The concert on Wednesday bore this out. After seeing "Koyannisqatsi" for the first time only days before, I felt that the power of the work would be reduced without the accompanying images, but I was proved quite wrong; the physical force of the music was stupendous. Amplified to a level not normally associated with classical concerts, his work took on the epic scale which I'd previously associated with Wagner's "Ride of the Valkyries," or the finale of Beethoven's Ninth Symphony, better known as the Olympic hymn.

Fittingly, the piece which showed this most strongly was "the Olympian", the music Glass composed for the opening and closing ceremonies of the Los Angeles Olympics. Stirring and powerful, this piece exhibited the ensemble's craft to the fullest. The musicians and the group are forced to use unusual techniques to play Glass' music, as he explained.

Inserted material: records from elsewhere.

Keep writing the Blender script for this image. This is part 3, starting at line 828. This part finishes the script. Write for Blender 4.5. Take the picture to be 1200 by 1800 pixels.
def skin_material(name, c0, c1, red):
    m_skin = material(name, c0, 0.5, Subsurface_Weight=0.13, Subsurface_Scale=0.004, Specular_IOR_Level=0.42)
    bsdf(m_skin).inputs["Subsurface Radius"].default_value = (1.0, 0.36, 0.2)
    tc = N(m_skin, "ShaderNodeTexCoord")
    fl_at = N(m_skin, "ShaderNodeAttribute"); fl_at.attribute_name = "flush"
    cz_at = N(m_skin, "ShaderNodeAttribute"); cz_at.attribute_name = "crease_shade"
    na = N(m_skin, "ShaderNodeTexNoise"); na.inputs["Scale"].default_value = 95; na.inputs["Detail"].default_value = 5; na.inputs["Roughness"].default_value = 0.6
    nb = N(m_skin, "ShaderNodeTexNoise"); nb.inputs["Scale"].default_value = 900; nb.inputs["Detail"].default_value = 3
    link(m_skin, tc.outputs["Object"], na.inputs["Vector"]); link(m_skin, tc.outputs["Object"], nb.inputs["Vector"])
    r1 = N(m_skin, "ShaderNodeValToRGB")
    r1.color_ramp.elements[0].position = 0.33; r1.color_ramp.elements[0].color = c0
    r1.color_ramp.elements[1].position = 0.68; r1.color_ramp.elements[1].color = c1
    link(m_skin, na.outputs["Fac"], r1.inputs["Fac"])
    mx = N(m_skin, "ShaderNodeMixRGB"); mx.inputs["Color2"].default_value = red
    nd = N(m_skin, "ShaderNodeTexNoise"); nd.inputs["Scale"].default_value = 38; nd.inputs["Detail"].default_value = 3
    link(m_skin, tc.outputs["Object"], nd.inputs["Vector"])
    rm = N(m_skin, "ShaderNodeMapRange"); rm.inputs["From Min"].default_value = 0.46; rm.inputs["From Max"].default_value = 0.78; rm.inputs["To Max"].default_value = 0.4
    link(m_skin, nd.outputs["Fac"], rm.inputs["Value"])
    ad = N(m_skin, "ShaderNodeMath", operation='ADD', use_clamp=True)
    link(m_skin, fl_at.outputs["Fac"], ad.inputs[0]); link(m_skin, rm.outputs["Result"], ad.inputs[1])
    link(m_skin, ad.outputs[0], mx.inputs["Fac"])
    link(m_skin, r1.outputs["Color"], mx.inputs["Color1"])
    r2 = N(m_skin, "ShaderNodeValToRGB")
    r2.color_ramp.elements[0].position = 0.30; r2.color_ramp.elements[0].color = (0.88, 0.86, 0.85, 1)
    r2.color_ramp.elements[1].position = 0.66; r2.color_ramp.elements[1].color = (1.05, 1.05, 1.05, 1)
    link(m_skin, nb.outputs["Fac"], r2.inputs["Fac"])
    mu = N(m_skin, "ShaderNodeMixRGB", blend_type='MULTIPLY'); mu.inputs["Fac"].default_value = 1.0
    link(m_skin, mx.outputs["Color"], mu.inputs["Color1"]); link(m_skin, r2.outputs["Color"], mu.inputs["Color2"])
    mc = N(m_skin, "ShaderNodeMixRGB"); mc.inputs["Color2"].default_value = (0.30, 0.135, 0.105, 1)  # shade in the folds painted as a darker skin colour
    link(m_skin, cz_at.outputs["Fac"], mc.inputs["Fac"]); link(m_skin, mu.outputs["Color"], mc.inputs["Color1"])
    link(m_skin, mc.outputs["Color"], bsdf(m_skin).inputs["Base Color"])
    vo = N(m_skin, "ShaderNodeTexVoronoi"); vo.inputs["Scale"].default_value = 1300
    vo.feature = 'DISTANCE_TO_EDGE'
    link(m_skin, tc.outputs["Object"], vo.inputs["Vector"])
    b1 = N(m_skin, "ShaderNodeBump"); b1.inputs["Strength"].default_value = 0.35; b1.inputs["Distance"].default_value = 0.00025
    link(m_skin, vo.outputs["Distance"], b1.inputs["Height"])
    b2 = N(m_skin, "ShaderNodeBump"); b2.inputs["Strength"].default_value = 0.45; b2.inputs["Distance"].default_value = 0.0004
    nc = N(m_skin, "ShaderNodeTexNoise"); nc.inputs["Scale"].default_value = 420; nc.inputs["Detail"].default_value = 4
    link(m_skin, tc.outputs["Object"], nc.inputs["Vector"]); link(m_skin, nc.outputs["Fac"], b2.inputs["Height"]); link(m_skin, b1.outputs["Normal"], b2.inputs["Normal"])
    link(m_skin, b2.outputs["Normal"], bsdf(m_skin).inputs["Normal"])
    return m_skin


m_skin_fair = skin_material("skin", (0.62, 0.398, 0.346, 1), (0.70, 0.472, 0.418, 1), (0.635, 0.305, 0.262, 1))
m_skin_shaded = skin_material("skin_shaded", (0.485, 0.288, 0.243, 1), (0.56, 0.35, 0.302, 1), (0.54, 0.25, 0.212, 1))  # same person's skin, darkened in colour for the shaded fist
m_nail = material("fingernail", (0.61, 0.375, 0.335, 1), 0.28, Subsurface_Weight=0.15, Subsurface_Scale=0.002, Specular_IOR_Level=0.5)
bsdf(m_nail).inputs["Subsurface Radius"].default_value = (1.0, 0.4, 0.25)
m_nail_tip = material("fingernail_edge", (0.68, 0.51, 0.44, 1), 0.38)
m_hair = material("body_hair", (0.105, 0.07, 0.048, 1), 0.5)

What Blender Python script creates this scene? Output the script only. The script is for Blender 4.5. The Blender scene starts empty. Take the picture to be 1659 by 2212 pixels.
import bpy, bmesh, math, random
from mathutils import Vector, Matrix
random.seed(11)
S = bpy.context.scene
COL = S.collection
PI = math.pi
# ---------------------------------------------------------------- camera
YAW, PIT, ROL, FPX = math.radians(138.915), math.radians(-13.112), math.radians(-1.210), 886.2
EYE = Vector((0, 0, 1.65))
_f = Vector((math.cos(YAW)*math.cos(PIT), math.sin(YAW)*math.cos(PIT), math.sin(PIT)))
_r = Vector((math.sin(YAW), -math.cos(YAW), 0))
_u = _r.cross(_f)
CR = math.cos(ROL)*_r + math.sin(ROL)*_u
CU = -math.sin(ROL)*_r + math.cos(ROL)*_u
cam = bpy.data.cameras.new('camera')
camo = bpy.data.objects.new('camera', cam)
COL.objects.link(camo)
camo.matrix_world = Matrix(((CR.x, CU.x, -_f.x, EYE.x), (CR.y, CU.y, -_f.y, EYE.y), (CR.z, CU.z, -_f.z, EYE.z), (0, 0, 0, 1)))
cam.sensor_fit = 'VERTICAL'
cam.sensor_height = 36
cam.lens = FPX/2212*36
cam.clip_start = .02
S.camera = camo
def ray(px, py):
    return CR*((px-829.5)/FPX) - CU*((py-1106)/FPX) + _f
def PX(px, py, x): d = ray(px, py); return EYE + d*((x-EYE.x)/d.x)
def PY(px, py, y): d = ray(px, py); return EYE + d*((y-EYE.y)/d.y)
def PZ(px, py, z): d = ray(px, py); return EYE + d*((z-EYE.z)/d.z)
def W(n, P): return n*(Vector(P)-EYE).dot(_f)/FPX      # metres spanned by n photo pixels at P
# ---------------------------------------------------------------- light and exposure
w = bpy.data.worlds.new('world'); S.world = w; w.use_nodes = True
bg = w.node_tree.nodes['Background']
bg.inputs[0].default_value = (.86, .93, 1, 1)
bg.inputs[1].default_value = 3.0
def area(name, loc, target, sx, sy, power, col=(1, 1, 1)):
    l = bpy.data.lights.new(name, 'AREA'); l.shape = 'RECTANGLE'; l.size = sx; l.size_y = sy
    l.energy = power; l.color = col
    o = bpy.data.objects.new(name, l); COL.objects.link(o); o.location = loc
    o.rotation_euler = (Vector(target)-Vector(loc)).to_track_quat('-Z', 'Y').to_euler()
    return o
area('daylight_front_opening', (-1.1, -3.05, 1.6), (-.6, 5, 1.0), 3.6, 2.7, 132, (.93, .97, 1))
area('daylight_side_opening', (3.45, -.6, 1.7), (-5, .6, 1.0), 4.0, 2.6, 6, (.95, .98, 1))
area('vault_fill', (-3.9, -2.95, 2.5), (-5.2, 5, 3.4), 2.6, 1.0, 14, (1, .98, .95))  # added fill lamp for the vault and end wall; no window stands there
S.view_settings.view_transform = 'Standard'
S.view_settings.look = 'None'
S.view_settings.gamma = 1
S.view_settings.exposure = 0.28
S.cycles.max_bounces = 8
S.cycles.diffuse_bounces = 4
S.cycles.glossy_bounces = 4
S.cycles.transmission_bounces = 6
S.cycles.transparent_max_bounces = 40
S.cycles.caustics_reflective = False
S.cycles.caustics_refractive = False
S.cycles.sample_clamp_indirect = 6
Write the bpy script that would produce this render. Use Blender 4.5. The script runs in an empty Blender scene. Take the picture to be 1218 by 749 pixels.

"You just don't drop into the group and start playing. Any new musical language has to have a new technique... how could it be otherwise? If you are using the old techniques, how could it be new? You have to play rhythmically very accurately and your sense of intonation has to be very defined ... those are classic things in a way. However, we've rediscovered them. We're talking about music which is largely polymetric, so that you have to fix your part into a very complex rhythmic scheme that's going on ... and it has to be not just fitted; it has to be very steady. It's quite different from the kind of modern music where you'll have different rhythmic things going on all the time, and changing all the time. It's the steadiness of it that's the problem."

The piece which had the greatest effect on me and, it seemed, on the rest of the audience, was "Facades," one of three sections that the ensemble played from his suite "Glassworks". Two synthesizers provided a swirling, evocative base for a dialogue between Jon Gibson and Jack Kripl, both playing soprano saxophones. This piece showed the influence of jazz music on Glass' work, both rhythmically and harmonically. The depth of feeling reached by the sax players equalled anything which mainstream jazz musicians have ever achieved. Much of the evening's music was powerful, but this was breathtaking.

The evening ended with an unscheduled encore, a storming version of "The Spaceship" from "Einstein on the Beach." Fantastically powerful, this sent the audience away on a burst of adrenaline. A fitting end to a great show.